GIVEN INSTRUCTION
Will you repeat only the lines beginning at the one that mentions "(.010, .010, .0095))" and ending at the one that mentions "bump(b, p, b.m('ADD', n, b.m('MULTIPLY', fine_, .25)), .75, .10)", both of them included, exactly?

==== EXTRACTED RECORDS

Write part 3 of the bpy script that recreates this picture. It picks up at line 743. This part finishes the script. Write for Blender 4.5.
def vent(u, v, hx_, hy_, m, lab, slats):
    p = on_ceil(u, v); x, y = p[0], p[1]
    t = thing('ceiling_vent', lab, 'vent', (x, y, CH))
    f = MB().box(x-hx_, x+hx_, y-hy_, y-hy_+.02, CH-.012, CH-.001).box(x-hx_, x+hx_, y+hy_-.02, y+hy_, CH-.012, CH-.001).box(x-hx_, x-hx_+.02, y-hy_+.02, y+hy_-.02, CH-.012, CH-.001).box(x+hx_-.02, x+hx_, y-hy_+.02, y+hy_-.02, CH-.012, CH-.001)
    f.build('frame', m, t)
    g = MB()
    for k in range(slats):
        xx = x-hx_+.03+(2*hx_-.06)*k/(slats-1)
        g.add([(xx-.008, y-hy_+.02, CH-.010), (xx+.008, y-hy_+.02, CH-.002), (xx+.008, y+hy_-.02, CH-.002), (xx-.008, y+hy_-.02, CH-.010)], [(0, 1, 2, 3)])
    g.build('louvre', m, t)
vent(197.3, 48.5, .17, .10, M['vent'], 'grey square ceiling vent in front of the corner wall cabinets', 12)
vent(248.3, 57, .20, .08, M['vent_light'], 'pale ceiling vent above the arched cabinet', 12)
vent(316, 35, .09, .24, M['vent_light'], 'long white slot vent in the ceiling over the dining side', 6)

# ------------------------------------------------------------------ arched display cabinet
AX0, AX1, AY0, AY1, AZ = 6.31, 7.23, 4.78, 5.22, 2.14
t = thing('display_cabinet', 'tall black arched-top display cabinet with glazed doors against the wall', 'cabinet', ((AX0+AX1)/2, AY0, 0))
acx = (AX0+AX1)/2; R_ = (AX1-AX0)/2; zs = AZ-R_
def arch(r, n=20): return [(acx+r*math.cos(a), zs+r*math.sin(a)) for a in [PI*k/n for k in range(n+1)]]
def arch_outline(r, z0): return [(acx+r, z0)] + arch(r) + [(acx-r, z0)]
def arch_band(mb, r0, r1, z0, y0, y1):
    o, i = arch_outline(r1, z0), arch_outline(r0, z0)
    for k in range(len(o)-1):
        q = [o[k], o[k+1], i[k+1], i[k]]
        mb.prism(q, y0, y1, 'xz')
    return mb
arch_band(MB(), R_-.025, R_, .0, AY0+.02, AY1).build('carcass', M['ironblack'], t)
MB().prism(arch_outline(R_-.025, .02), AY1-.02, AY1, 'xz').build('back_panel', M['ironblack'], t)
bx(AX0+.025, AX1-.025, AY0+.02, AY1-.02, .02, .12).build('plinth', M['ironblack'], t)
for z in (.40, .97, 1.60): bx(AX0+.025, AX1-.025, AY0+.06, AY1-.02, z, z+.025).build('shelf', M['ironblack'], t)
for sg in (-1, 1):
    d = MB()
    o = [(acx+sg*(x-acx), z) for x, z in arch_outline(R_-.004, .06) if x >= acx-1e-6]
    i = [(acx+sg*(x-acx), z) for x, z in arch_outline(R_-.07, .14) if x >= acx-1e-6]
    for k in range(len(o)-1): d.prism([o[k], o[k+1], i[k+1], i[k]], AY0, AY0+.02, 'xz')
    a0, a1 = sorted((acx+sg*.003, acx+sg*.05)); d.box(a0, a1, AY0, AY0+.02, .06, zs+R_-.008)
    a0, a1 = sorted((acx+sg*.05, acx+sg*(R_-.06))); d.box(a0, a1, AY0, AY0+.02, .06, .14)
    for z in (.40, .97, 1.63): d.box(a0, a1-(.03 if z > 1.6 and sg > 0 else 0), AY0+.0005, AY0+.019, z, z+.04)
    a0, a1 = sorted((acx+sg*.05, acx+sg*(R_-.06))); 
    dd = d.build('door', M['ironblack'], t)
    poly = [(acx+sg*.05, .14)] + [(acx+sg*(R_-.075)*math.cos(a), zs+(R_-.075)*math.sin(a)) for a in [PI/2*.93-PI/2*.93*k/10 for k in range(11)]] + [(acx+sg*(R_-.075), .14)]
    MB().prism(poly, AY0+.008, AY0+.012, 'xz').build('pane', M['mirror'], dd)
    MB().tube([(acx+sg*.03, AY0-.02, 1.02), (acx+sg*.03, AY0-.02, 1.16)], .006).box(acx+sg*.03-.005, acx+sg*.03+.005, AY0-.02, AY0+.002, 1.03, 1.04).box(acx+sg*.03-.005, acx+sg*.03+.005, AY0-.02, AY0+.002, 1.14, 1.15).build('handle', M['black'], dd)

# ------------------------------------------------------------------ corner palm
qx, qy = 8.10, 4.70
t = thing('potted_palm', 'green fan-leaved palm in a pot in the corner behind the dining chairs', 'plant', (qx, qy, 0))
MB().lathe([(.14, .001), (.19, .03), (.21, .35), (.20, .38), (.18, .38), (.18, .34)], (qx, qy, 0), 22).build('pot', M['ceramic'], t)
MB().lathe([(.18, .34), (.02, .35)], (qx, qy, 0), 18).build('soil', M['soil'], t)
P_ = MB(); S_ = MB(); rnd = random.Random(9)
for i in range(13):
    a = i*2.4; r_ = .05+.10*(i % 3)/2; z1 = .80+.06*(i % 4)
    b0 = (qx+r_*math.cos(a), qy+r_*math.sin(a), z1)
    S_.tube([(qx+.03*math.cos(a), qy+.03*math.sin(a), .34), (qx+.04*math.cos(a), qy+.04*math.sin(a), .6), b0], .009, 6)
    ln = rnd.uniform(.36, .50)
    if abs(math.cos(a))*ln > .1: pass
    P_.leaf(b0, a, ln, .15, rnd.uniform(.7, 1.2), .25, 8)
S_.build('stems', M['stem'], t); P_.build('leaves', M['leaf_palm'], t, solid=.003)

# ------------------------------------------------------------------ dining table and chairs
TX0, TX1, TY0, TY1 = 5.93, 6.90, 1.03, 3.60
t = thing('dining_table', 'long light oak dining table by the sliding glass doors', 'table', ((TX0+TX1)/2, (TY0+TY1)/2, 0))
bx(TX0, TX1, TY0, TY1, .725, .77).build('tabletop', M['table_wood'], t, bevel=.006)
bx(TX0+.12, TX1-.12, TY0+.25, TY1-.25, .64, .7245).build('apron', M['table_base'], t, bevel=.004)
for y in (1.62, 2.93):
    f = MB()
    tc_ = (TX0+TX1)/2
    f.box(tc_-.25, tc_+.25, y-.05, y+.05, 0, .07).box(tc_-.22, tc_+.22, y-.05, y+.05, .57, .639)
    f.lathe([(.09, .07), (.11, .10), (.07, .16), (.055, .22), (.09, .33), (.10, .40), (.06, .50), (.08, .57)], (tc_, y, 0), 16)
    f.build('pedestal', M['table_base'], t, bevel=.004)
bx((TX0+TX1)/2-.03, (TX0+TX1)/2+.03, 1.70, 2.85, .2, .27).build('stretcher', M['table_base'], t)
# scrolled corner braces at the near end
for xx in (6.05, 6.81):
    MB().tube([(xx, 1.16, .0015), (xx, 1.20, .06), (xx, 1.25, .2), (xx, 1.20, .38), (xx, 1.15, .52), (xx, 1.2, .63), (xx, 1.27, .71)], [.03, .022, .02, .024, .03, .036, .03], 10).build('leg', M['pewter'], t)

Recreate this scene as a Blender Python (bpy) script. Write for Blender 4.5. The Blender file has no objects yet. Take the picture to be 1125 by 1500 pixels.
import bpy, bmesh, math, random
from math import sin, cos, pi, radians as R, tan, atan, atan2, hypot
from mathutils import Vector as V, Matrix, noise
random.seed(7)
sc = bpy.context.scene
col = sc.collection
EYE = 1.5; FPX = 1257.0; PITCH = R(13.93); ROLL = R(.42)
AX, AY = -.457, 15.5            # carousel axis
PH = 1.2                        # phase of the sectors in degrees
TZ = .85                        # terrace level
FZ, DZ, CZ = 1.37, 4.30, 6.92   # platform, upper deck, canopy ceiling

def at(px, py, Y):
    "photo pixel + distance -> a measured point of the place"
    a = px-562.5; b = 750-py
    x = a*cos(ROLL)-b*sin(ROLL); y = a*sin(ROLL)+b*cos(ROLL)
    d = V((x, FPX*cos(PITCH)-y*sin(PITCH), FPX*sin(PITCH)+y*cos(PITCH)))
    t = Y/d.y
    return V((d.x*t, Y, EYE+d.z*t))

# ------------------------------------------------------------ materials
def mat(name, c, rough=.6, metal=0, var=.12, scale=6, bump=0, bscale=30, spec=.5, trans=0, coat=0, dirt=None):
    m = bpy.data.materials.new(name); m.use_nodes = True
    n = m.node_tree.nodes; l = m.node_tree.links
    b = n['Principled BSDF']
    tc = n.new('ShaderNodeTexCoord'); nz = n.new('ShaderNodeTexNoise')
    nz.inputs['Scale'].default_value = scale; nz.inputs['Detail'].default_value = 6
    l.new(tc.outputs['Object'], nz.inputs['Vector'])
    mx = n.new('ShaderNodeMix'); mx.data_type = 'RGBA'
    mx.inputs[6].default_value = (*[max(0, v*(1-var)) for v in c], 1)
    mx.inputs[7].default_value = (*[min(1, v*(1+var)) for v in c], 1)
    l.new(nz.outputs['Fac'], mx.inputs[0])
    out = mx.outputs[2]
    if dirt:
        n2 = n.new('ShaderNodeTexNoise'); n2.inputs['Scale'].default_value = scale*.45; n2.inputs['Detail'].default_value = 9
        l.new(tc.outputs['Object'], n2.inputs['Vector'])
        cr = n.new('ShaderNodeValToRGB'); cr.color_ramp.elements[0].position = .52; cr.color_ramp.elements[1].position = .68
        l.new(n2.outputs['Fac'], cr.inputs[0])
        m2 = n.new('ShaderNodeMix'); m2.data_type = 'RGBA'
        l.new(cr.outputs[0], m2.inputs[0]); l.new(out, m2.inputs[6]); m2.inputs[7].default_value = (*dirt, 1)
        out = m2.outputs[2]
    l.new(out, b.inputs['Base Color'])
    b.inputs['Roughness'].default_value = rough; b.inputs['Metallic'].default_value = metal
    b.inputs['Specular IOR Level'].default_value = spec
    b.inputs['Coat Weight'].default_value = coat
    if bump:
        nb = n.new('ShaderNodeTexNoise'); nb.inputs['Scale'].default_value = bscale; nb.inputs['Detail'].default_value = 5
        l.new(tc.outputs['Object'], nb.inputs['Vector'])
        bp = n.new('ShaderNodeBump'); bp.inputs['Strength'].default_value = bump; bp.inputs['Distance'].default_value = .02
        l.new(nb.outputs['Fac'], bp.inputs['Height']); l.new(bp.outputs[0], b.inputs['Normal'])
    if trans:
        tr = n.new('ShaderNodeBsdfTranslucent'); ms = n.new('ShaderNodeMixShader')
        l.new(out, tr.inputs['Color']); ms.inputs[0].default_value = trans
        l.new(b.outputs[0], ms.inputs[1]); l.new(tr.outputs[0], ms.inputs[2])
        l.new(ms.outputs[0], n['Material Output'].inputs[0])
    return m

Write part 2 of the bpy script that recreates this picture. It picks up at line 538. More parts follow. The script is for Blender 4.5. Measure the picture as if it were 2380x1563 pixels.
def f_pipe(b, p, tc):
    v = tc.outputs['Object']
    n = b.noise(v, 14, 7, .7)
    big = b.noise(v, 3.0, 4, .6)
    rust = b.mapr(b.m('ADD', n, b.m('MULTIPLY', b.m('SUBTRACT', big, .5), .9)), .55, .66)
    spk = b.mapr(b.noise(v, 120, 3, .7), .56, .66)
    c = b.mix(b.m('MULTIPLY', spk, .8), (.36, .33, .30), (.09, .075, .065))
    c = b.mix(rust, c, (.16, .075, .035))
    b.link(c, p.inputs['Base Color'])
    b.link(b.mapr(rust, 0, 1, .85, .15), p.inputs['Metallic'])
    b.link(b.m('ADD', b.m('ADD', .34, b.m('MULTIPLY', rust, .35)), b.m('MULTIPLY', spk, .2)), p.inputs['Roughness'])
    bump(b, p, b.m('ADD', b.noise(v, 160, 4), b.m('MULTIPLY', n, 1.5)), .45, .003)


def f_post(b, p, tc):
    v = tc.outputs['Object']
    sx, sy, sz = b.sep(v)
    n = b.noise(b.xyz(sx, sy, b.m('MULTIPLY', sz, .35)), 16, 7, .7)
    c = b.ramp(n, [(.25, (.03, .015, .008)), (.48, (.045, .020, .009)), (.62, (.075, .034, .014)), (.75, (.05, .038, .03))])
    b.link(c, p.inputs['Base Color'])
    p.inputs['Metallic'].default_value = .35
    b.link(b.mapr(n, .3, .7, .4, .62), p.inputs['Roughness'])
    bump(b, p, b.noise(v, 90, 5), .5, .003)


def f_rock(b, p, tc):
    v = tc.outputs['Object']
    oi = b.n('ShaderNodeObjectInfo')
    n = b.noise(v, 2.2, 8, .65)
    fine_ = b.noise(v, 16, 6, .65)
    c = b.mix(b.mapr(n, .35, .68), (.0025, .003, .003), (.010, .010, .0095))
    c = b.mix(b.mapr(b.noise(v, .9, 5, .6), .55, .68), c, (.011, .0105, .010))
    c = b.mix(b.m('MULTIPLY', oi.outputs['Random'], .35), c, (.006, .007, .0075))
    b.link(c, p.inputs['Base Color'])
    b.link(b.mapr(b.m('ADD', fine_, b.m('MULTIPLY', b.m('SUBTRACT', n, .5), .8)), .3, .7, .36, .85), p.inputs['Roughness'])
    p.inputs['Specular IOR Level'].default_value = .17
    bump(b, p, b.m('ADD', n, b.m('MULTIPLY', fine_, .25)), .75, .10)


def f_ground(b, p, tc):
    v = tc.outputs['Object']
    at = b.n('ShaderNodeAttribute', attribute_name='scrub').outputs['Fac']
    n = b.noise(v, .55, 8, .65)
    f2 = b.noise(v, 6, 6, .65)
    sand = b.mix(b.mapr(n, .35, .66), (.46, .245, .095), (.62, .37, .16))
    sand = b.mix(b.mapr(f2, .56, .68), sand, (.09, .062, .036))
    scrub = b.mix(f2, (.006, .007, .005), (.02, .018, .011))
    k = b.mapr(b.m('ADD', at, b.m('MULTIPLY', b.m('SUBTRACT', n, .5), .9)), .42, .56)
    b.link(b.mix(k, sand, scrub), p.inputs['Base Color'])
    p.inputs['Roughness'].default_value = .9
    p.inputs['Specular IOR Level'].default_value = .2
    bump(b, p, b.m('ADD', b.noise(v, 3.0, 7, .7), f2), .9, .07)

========

EXERCISE SOLUTION
    c = b.mix(b.mapr(n, .35, .68), (.0025, .003, .003), (.010, .010, .0095))
    c = b.mix(b.mapr(b.noise(v, .9, 5, .6), .55, .68), c, (.011, .0105, .010))
    c = b.mix(b.m('MULTIPLY', oi.outputs['Random'], .35), c, (.006, .007, .0075))
    b.link(c, p.inputs['Base Color'])
    b.link(b.mapr(b.m('ADD', fine_, b.m('MULTIPLY', b.m('SUBTRACT', n, .5), .8)), .3, .7, .36, .85), p.inputs['Roughness'])
    p.inputs['Specular IOR Level'].default_value = .17
    bump(b, p, b.m('ADD', n, b.m('MULTIPLY', fine_, .25)), .75, .10)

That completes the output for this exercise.